Театр имени Ленсовета

Опубликовано: 31 декабря 2025 г.
Рубрики:

Театр был большой и важной частью моей жизни как в России, так и в Америке. Я входила в зал в предвкушении чуда и в ожидании любви к тем, кто это чудо будет создавать. И если любовь возникла, я ей не изменяю. В Ленинграде я любила спектакли Игоря Петровича Владимирова, его театр им.Ленсовета, актёров этого театра. И храню верность тем «милым спутникам, которые наш свет своим сопутствием для нас животворили».

Осенью 1973 года меня пригласили в театр имени Ленсовета снять спектакль «Укрощение строптивой». Сижу в зрительном зале, снимаю. Дверь отворяется и сзади меня усаживается Владимиров. В антракте я к нему поворачиваюсь, но он смотрит на меня хмуро, и чуть ли не во весь голос спрашивает у кого-то из работников театра: «А это кто такая?» – «Так это же и есть Аловерт, Вы же её пригласили» – отвечают Владимирову. 

На самом деле, мы уже были знакомы. Незадолго до описываемого момента, мы вместе «гуляли» на каком-то банкете во Дворце Искусств. Выпито было, по-видимому, довольно много. Я-то, во всяком случае, хотя бы помню, как мы с Игорем Петровичем притулились к стене в коридоре, и он, держа меня за руку, рассказывал мне какие-то смешные истории. Историй не помню, хотя помню – что смешные. Владимиров не помнил ни самого факта нашего разговора, ни меня.

Затем я снимала спектакль «Дульсинея Тобосская». Заглавную роль там играла Алиса Фрейндлих, ее достойными партнерами были Анатолий Равикович и молодой Михаил Боярский, да и все остальные играли замечательно – спектакль Игоря Владимирова по пьесе Александра Володина был просто превосходный. Позднеe я перешла в театр имени Ленсовета на постоянную работу.

В то время это был один из лучших ленинградских театров, публика его любила, очередь за билетами иногда выстраивалась с ночи. И Это была прекрасная страница моей жизни: мой третий «дом родной». 

Я получила возможность снимать Алису Фрейндлих, обожаемую мной актрису, да и вся труппа была богата талантливыми артистами, и я их любила. В этом театре работал тогда ещё молодой Алексей Петренко, один из самых выдающихся артистов, которых я видела в своей жизни. Настоящий природный гений, он был хорош во всём. Я имела счастье видеть и снимать Петренко в роли Свидригайлова. 

Перед премьерами я снимала генеральные репетиции, сидя по центру зала. А затем начиналось самое интересное для меня: во время спектаклей я снимала уже из разных мест зала, но больше всего любила стоять в кулисах. Моя «пушка»- «Зенит» с огромным объективом - позволяла фотографировать лица актёров в таком приближении, что каждая самая потаённая эмоция проступала на фотографии. Какое это было наслаждение! 

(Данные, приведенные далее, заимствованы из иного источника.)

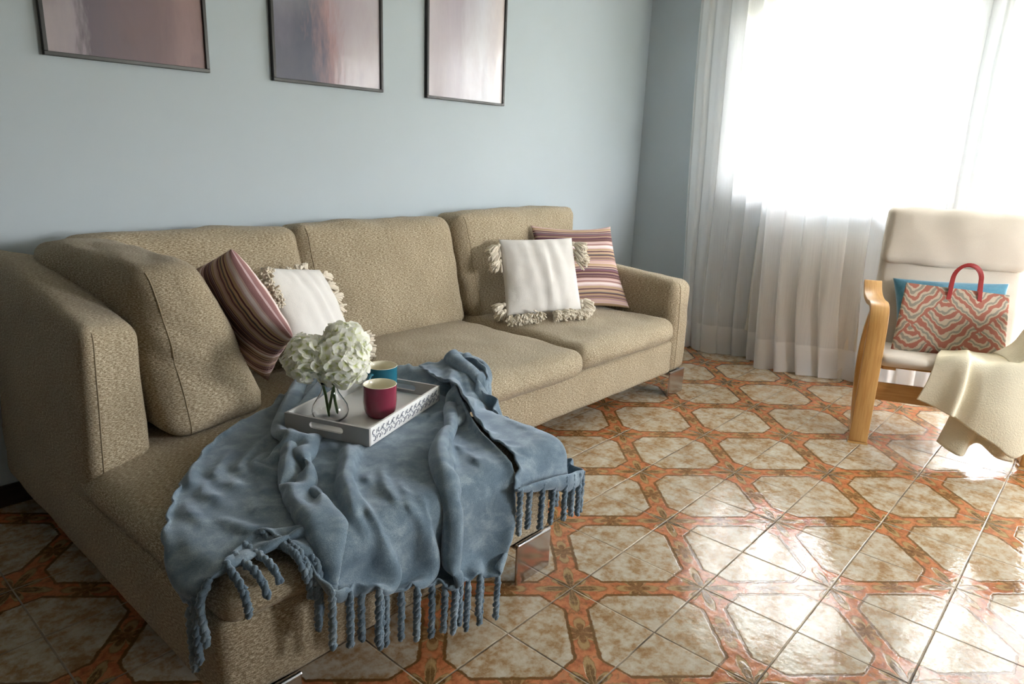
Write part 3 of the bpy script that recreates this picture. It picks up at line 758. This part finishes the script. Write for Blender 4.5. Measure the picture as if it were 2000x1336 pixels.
hydrangea('cream hydrangea head rising at the top right of the bouquet', (.004, .020, .014), (.060, -.002, .242), .074, 53, 120)

# ================================================================ ARMCHAIR
CH = Vector((2.014, -.253, 0)); cang = math.atan2(-.93, .37)
# local frame: x towards the chair's right in the picture, y towards its back, z up
chair_M = Matrix.Translation(CH) @ Matrix(((.3697, .9291, 0, 0), (-.9291, .3697, 0, 0), (0, 0, 1, 0), (0, 0, 0, 1)))
chair = empty('armchair', (0, 0, 0), label='bent birch armchair with cream cushions in front of the sheer curtains', cat='armchair'); chair.matrix_world = chair_M
def strip(name, path, x0, x1, t, par=chair, m=M_BIRCH, n=6):
    """laminated strip: path of (y,z) extruded from x0 to x1"""
    P_ = []
    for i in range(len(path) - 1):          # catmull-rom
        p0 = path[max(i - 1, 0)]; p1 = path[i]; p2 = path[i + 1]; p3 = path[min(i + 2, len(path) - 1)]
        for k in range(n):
            s = k / n; P_.append(tuple(.5 * ((2 * b) + (-a + c) * s + (2 * a - 5 * b + 4 * c - d) * s * s + (-a + 3 * b - 3 * c + d) * s ** 3) for a, b, c, d in zip(p0, p1, p2, p3)))
    P_.append(path[-1]); v = []; f = []; uv = []; L = 0; Ls = []
    for i, p in enumerate(P_):
        a = P_[max(i - 1, 0)]; b = P_[min(i + 1, len(P_) - 1)]; d = Vector((b[0] - a[0], b[1] - a[1])).normalized(); nn = Vector((-d.y, d.x)) * t / 2
        if i: L += math.dist(P_[i - 1], p)
        Ls.append(L)
        for x in (x0, x1):
            for sg in (1, -1): v.append((x, p[0] + nn.x * sg, p[1] + nn.y * sg))
    for i in range(len(P_) - 1):
        a = 4 * i; b = a + 4
        for q in ((a, a + 2, b + 2, b), (a + 1, b + 1, b + 3, a + 3), (a, b, b + 1, a + 1), (a + 2, a + 3, b + 3, b + 2)):
            f.append(q); uv.append([(Ls[(k) // 4], v[k][0] if q[0] == a and q[1] == a + 2 or q[0] == a + 1 and q[1] == b + 1 else v[k][1] * .1) for k in q])
    f += [(0, 1, 3, 2), (4 * len(P_) - 4, 4 * len(P_) - 2, 4 * len(P_) - 1, 4 * len(P_) - 3)]; uv += [[(0, 0)] * 4] * 2
    o = obj(name, v, f, m, par, True, uvs=uv); mod_bevel(o, .003); 
    return o
for xa in (0, .745):
    sf = strip('side_frame', [(.0, .012), (-.004, .2), (.0, .45), (.01, .62), (.035, .685), (.09, .705), (.2, .70), (.32, .715), (.40, .77)], xa, xa + .085, .026)
    strip('brace', [(.02, .03), (.15, .14), (.24, .33), (.22, .5), (.12, .64), (.05, .68)], xa + .008, xa + .077, .02, sf)
    strip('runner', [(.0, .014), (.10, .012), (.16, .012), (.22, .013)], xa + .02, xa + .06, .02, sf)
    mb = MB(); mb.box((xa - .004, -.014, 0), (xa + .089, .03, .010)); P(mb.build('foot_pad', M_BIRCH, sf), sf)
strip('seat_frame', [(.03, .405), (.2, .37), (.42, .335), (.56, .37)], .10, .16, .022); strip('seat_frame', [(.03, .405), (.2, .37), (.42, .335), (.56, .37)], .67, .73, .022)
strip('back_frame', [(.50, .35), (.58, .55), (.66, .85), (.745, 1.08)], .12, .17, .022); strip('back_frame', [(.50, .35), (.58, .55), (.66, .85), (.745, 1.08)], .66, .71, .022)
mb = MB(); mb.box((.085, .03, .232), (.745, .052, .322)); mod_bevel(mb.build('front_rail', M_BIRCH, chair), .003)
mb = MB(); mb.box((.085, .50, .30), (.745, .525, .38)); mod_bevel(mb.build('rear_rail', M_BIRCH, chair), .003)
mb = MB()
for k in range(6): mb.box((.10, .08 + k * .08, .392 - k * .010), (.73, .12 + k * .08, .400 - k * .010))
mb.build('slats', M_BIRCH, chair)
for x0 in (.095, .72):
    mb = MB(); mb.box((x0, .02, .33), (x0 + .02, .5, .40))
# cushions of the chair
cushion_lines = lambda u, n: -.006 * math.exp(-((u[2] % .5 - .25) / .05) ** 2)
soft_box('seat_cushion', [(.075, -.01, .418), (.755, -.01, .418), (.74, .56, .355), (.09, .56, .355), (.075, -.02, .475), (.755, -.02, .475), (.74, .56, .43), (.09, .56, .43)], .03, (.01, .02, .008), M_CREAM, chair, wr=.005, seed=31)
def crc(u, n):
    if n[1] < -.3: return -.006 * sum(math.exp(-((u[2] - q) / .035) ** 2) for q in (-.72, -.42, -.12, .2))
    return 0
soft_box('back_cushion', [(.09, .43, .40), (.76, .43, .40), (.76, .52, .37), (.09, .52, .37), (.10, .665, 1.125), (.77, .665, 1.125), (.77, .735, 1.115), (.10, .735, 1.115)], .03, (.01, .02, .008), M_CREAM, chair, wr=.005, seed=32, crease=crc)
def crh(u, n): return .006 * math.sin(7 * u[0] + 2 * u[2]) * math.exp(-((u[0] + .1) / .5) ** 2) if n[1] < -.3 else 0
hp = soft_box('head_pillow', [(.09, .535, .865), (.775, .535, .865), (.775, .605, .855), (.09, .605, .855), (.10, .61, 1.150), (.775, .61, 1.150), (.775, .725, 1.155), (.10, .725, 1.155)], .035, (.008, .02, .006), M_CREAM, chair, wr=.007, seed=33, crease=crh)

# blue cushion and tote bag standing on the seat
def CL(x, y, z): return chair_M @ Vector((x, y, z))
o = pillow('throw_cushion', [CL(.19, .33, .452), CL(.66, .33, .456), CL(.685, .50, .805), CL(.150, .50, .785)], .13, M_TEAL, seed=61, conc=.05)
tag(o, 'teal blue velvety cushion behind the patterned tote bag on the armchair', 'cushion')

def wave_pattern(u, v):
    """nested rounded chevrons in a diamond lattice, returns a colour index"""
    n1 = .020 * math.sin(31 * u + 9 * v) + .014 * math.sin(57 * v + 23 * u) + .010 * math.sin(88 * u - 41 * v); x = (u - .46 + .10 * v) / .62; y = (v + .05) / .30 + n1
    p = (y + 2 * x) / 2; q = (y - 2 * x) / 2; fp = p - math.floor(p); fq = q - math.floor(q)
    k = .16; h = max(k - abs(fp - fq), 0) / k; m = min(fp, fq) - h * h * k / 4 + n1 * .5
    t = (m * 4.9 + .12) % 1
    return 0 if t < .40 else 1 if t < .54 else 2 if t < .76 else 1
def tote():
    root = empty('tote_bag', CL(.40, .27, .455), 0, label='tote bag with orange and grey wavy pattern and red handles on the armchair', cat='bag')
    inv = root.matrix_world.inverted()
    c4 = [CL(.150, .205, .452), CL(.655, .215, .462), CL(.645, .315, .772), CL(.185, .315, .792)]
    BL, BR, TR, TL = [inv @ c for c in c4]; nz = (BR - BL).cross(TL - BL).normalized(); NU, NV = 170, 120
    cols = [srgb(164, 104, 88), srgb(188, 172, 152), srgb(140, 136, 124)]; ms = []
    for i, c in enumerate(cols):
        ms.append(m_cloth(('rust_weave', 'ecru_weave', 'sage_grey_weave')[i], c, scale=700, bump=.4))
    v = []; f = []; fm = []
    for side in (1, -1):
        base = len(v)
        for j in range(NV + 1):
            for i in range(NU + 1):
                a, b = i / NU, j / NV; p = (BL * (1 - a) + BR * a) * (1 - b) + (TL * (1 - a) + TR * a) * b
                h = (.028 * (1 - b) ** .7 * math.sin(PI * min(1, b * 6) / 2) + .004) * (4 * a * (1 - a)) ** .3 if 0 < a < 1 else 0
                h += .004 * math.sin(7 * a + 4 * b) * (a * (1 - a) * 4); v.append(p + nz * h * side)
        for j in range(NV):
            for i in range(NU):
                k = base + j * (NU + 1) + i; q = (k, k + 1, k + NU + 2, k + NU + 1); f.append(q if side > 0 else q[::-1])
                fm.append(wave_pattern((i + .5) / NU, (j + .5) / NV * .66))
    body = obj('body', v, f, None, root, True, mats=ms, fmat=fm)
    for sgn, nm in ((1, 'front'), (-1, 'back')):
        def at(a, b): return (BL * (1 - a) + BR * a) * (1 - b) + (TL * (1 - a) + TR * a) * b + nz * (.010 * sgn)
        e1, e2 = at(.43, .82), at(.72, .80); ht = Vector((0, 0, .155)); mid = (at(.43, 1) + at(.72, 1)) / 2; wx = (BR - BL).normalized()
        up = (TL - BL).normalized(); pts = [e1]; 
        for k in range(17):
            a = PI * k / 16; pts.append(at(.575, 1.) + up * .005 + Vector((0, 0, .045 + .075 * math.sin(a))) - wx * math.cos(a) * .062 )
        pts.append(e2); mbv = []; mf = []
        for i, p in enumerate(pts):
            t = (pts[min(i + 1, len(pts) - 1)] - pts[max(i - 1, 0)]).normalized(); w = nz.cross(t).normalized() * .0085 * (1.25 if i in (0, len(pts) - 1) else 1)
            for s1, s2 in ((1, 1), (1, -1), (-1, -1), (-1, 1)): mbv.append(p + w * s1 + nz * .002 * s2)
        for i in range(len(pts) - 1):
            for k in range(4): mf.append((4 * i + k, 4 * i + (k + 1) % 4, 4 * i + 4 + (k + 1) % 4, 4 * i + 4 + k))
        mf += [(3, 2, 1, 0), tuple(4 * len(pts) - 4 + k for k in range(4))]
        hd = obj('handle', mbv, mf, M_LEATHER, root, False); mod_bevel(hd, .001); hd['label'] = 'red leather handle'
tote()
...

К 1974 году, когда я стала официальным фотографом театра, при театре имени Ленсовета образовался «Молодёжный театр» - Владимиров взял в театр свой последний курс, который он вёл в Театральном институте.

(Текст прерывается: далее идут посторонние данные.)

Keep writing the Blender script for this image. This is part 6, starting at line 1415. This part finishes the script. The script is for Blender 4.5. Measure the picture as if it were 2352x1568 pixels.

Для них на третьем этаже театра построили Малую сцену – и одновременно на первом этаже театра в комнатке без окна мне оборудовали лабораторию, которую мы называли «Под красным фонарём» (печатать фотографии можно было только при красном свете), поставили цинковые ванны, провели воду, правда, только холодную, руки страшно мерзли во время работы.

Горячую воду в мою бытность провести в лабораторию так и не успели. Увеличитель я принесла из дома свой. С фотобумагой для больших фотографий были проблемы во всех театрах: театры покупали рулоны на Ленфильме, где им продавали бумагу с просроченным сроком хранения. Чтобы получить чёрный фон, чего только я ни придумывала! Хоть ложись всем телом на изображение и зажигай свет, чтобы «засветить» этот фон! 

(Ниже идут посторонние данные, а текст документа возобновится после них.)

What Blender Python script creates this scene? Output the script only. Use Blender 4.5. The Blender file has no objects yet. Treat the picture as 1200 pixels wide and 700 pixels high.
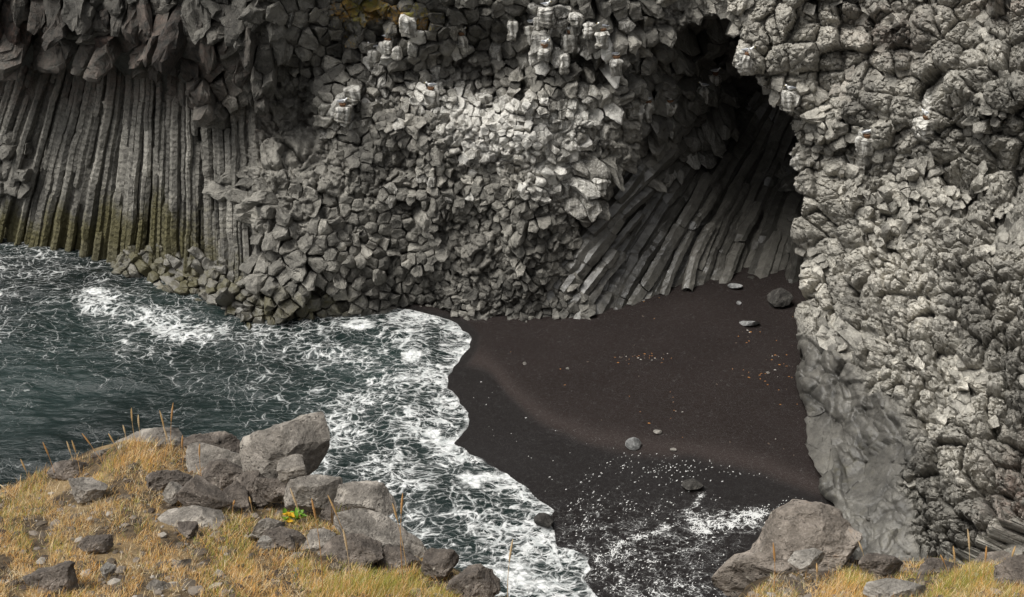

Но всё равно я была счастлива. 

Я проявляла плёнки, отбирала кадры, которые мне казались удачными и печатала. Затем приносила их Игорю Петровичу, который в свою очередь отбирал те, которые нравились ему. Я печатала фотографии большого размера, ими завешивали стены фойе рядом с дверью в кабинет Владимирова в 5–6  рядов. Игорь Петрович считал, что зрители, разглядывая фотографии, сделанные на разных спектаклях, могут скорее заинтересоваться репертуаром театра. На здании театра вывешивались тоже большие фотографии, но только те, которые относились к идущему вечером спектаклю. Мои фотографии висели на здании театра и после моего отъезда пока спектакль не сходил со сцены.

Я постоянно печатала по вечерам, в лаборатории меня навещали артисты, у которых был перерыв в репетициях, или даже в антракте во время спектакля. Так во время «Дульсинеи Тобосской», где молодые были заняты в массовках и не всегда присутствовали на сцене, прибегал иногда и Сергей Мигицко и Валерий Доронин, и запах грима наполнял лабораторию...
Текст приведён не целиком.